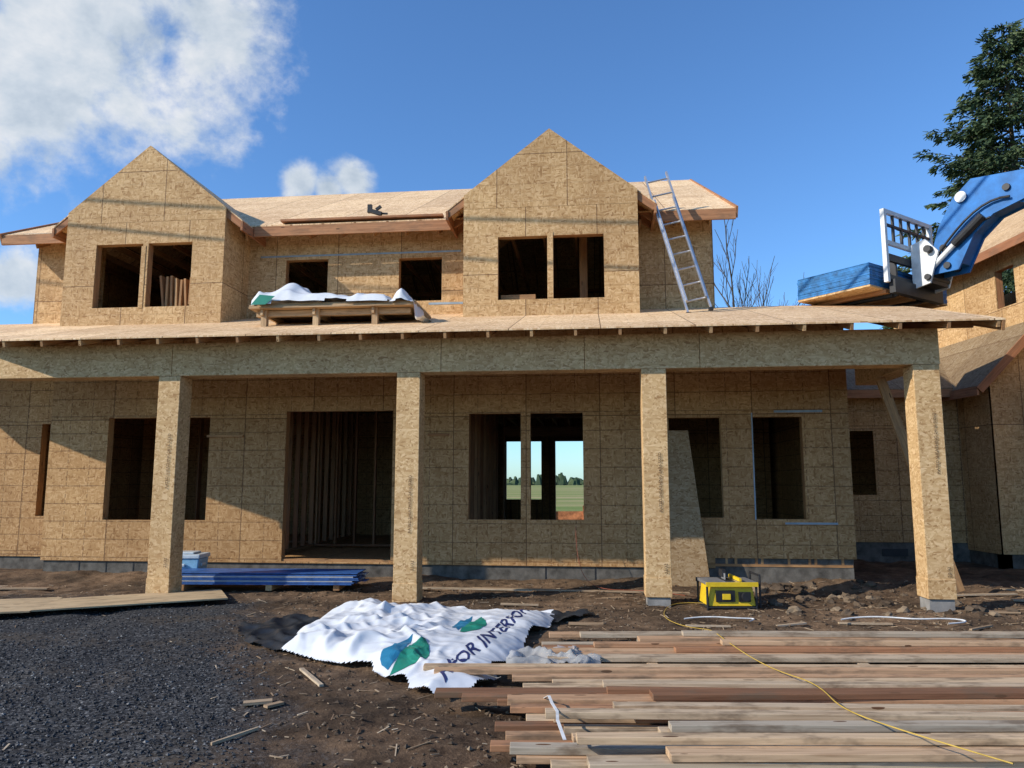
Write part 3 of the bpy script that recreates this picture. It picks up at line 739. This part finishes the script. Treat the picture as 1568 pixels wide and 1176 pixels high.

-=-=-

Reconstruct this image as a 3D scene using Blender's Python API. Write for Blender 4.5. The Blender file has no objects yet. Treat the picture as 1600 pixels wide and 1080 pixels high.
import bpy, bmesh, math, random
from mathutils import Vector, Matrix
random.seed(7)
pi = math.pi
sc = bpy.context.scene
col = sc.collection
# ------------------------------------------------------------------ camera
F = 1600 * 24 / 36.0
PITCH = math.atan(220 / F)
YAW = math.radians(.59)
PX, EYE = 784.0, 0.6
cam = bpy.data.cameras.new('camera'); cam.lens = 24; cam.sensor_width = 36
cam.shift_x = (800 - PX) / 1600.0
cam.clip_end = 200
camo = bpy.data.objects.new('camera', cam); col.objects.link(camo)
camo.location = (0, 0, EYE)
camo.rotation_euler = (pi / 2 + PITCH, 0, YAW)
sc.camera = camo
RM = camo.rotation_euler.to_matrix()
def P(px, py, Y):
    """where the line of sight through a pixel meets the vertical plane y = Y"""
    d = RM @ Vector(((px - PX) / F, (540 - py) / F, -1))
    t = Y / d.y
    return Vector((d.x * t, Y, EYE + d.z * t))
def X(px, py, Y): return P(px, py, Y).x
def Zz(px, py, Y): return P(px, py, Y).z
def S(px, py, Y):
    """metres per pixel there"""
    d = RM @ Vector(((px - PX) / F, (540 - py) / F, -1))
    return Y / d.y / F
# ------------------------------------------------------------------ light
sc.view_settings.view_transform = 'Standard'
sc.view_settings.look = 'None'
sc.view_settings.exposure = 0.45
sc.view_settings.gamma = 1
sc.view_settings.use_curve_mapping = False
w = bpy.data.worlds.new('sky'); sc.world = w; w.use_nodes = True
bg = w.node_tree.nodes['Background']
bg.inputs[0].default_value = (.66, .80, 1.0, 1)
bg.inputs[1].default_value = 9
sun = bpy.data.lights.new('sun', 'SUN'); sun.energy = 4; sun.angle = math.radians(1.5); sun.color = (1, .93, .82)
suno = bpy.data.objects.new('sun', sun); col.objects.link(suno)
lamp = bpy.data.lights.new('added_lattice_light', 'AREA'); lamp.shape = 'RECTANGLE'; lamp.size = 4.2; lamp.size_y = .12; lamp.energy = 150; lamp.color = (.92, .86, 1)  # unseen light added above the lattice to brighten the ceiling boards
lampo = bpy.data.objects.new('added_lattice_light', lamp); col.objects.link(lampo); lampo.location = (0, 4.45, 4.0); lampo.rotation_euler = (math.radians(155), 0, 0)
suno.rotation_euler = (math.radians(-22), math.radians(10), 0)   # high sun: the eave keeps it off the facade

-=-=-

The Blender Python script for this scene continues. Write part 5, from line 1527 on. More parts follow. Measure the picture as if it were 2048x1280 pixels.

-=-=-

_INSTRUCTIONS TO FOLLOW_
Every line of the records that includes the word "from" should be gathered.

_THE OUTPUT_
from mathutils import Vector, Matrix
The Blender Python script for this scene continues. Write part 5, from line 1527 on. More parts follow. Measure the picture as if it were 2048x1280 pixels.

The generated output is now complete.